With the upturn in the Environmental Industry, demand for such professionals has increased greatly across the board.

Fleming said, “Businesses in all industries have recognised the need to develop strategies and adequately prepare for increased expense.

“The increase in available positions has created what is now a highly competitive industry for finding skilled workers. Kelly Scientific Australia expects green jobs in carbon offset generating projects to increase even further.

“While this is all great news for qualified scientific professionals, employers that are seeing staff walk out the door in search of that lucrative corporate change need to employ strategies to motivate their employees and reward their skills.”

Kelly Scientific Australia suggests employers adopt five strategies to help keep staff loyal and retain skilled workers.

1. Reward and recognise employees often
Ensure your remuneration offer is as competitive as possible and look for opportunities to reward and recognise employees outside of the normal salary. Employees crave positive feedback and will be more productive when they receive it.

2. Invest in employees and provide training
Training is an investment in employees and staff see it as an investment in their professional development. Employees need training to maintain their skills so ensure this is a priority.

3. Establish a family-friendly or flexible work environment
Balancing work and family life can be one of employees’ biggest challenges. Look at ways to be more accommodating and provide flexible solutions.

4. Collaborate. Ask employees for input on important decisions
The more managers develop a collaborative relationship with staff, the better that relationship will be. You and your staff depend on each other, so try to demonstrate that point on them. Employees will feel important and more committed to the mission.

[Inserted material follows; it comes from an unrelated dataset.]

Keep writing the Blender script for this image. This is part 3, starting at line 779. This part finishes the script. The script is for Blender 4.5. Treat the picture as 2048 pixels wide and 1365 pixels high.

5. Listen to staff concerns
Staff will have concerns about working conditions, working hours, deadlines and other matters. Listen to what they say, because if you don’t, morale will be lowered. If there’s little chance that you can resolve the concern, let them know immediately to help set their expectations.

Fleming said, “The carbon tax is a revenue opportunity for the environmental sector, however those companies wishing to retain their staff need to ensure that they’re implementing the right tools to empower them, providing a supportive environment where they feel challenged and rewarded.”